しかしそこはマイケル・ベイのこと、そんなしちめんどくさい問答など早々にうっちゃってしまい、ウィル&ダニーには逃げる以外の選択肢を与えない。
じゃあ車内の重症者はどうするのかというと、爆走中の車内で医者からのリモート指示を受けながらの緊急手術を行い、迷わず二兎を追うことにする。
まぁ滅茶苦茶な内容で、ストーリーなどないに等しい。
それはキャラ描写においても同様であり、特にダニーなどは、犯罪者だが実は良い奴と思わせつつ、たまにマッドな判断も下すという具合に、善悪の境をフラフラしすぎて結局何者なんだかよく分からん。
よく分からんのだが、カメレオン俳優と呼ばれるジェイク・ギレンホールを起用することで、まぁ何とか帳尻は合っているのだから、俳優の演技って大事なんだなということを改めて思い知らされた。
見せ場だけで埋め尽くされた長尺
そんなわけでストーリーは超適当、キャラ描写は俳優にお任せ状態で、マイケル・ベイはアクション演出に全振りしている。
そもそもアクション演出には定評のあったベイだったが、本作では特に凄まじいことになっている。

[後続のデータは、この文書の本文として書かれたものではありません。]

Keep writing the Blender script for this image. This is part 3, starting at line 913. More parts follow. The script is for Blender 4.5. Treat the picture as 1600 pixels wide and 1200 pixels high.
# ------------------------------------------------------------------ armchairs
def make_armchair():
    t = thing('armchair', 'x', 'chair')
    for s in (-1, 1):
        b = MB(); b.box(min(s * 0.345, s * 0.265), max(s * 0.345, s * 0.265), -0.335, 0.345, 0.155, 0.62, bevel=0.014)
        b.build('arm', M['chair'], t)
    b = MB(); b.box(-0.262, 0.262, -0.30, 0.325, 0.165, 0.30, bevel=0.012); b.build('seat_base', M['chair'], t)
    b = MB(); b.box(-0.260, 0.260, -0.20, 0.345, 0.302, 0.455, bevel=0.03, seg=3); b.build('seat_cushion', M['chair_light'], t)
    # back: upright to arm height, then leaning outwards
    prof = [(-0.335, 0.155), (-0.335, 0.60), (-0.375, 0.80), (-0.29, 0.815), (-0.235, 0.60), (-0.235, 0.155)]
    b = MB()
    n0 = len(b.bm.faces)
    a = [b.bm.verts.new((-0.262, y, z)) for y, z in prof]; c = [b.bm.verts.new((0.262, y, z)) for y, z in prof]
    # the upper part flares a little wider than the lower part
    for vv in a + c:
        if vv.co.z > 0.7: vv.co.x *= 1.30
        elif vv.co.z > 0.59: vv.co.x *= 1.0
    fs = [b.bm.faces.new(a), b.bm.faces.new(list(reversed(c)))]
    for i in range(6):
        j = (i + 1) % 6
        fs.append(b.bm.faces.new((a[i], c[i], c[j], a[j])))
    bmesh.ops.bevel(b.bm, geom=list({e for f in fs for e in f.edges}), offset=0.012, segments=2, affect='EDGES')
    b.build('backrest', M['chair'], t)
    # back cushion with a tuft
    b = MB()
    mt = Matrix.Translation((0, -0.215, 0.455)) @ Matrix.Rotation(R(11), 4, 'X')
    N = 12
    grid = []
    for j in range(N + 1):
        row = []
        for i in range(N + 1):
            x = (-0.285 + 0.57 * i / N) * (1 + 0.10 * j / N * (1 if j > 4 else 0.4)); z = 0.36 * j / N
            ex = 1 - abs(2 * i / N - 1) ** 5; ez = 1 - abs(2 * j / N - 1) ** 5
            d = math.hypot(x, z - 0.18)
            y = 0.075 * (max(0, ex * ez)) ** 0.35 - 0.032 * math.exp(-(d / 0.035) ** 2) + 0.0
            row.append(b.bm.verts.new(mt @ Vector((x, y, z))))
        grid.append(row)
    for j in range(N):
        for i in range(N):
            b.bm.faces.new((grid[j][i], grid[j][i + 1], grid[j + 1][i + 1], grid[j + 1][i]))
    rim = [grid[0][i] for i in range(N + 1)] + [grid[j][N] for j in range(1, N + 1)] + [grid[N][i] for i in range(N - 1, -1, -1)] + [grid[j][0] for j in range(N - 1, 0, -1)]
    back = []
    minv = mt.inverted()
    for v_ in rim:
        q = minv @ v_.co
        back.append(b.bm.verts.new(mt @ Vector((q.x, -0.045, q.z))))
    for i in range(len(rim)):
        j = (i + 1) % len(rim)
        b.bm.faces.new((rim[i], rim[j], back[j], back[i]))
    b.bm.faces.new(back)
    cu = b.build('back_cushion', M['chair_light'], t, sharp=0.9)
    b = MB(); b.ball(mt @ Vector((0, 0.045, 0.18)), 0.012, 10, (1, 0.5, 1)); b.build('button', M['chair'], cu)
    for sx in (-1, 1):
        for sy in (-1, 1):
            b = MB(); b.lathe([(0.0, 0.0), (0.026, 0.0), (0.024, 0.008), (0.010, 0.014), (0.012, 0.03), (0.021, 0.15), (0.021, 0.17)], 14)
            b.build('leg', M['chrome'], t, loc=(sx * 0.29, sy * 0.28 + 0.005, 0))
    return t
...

撮影中に何台の車を潰したんだというほど車のクラッシュが日常茶飯事的に発生。その度に凄まじい火花が散り、火炎が噴き出す。その映像的快感や、クセになるレベルである。
その他、遠隔操作の車が警官隊に向けて突っ込んでいき、ガトリング砲を乱射するという、バカが考えたとしか思えない見せ場もバッチリものにしており、本作のアクション演出は本当に神がかっている。
しかも凄いのが、そんな豪快なアクションが136分という長尺を埋め尽くしているということである。
「136分とはいえ、最後の10分はエンドロールでしょ」と思ったあなたは甘い。
本作のエンドロールは最近の海外ドラマよりも短く、2時間以上に渡ってカーアクションが続くという現象は、誇張ではなく事実なのである。
これをやり切ったマイケル・ベイの絶倫ぶりには本当に驚かされる。
「なんか俺が『トランスフォーマー』シリーズに関わっている内に『ワイルド・スピード』がアクション映画界で幅を利かせるようになったらしいが、カーアクションと言えば俺が一番だからな!」
そんなベイの心の声が私には聞こえてきたような気がした。
そして、これからもベイに付いていきたいと思った。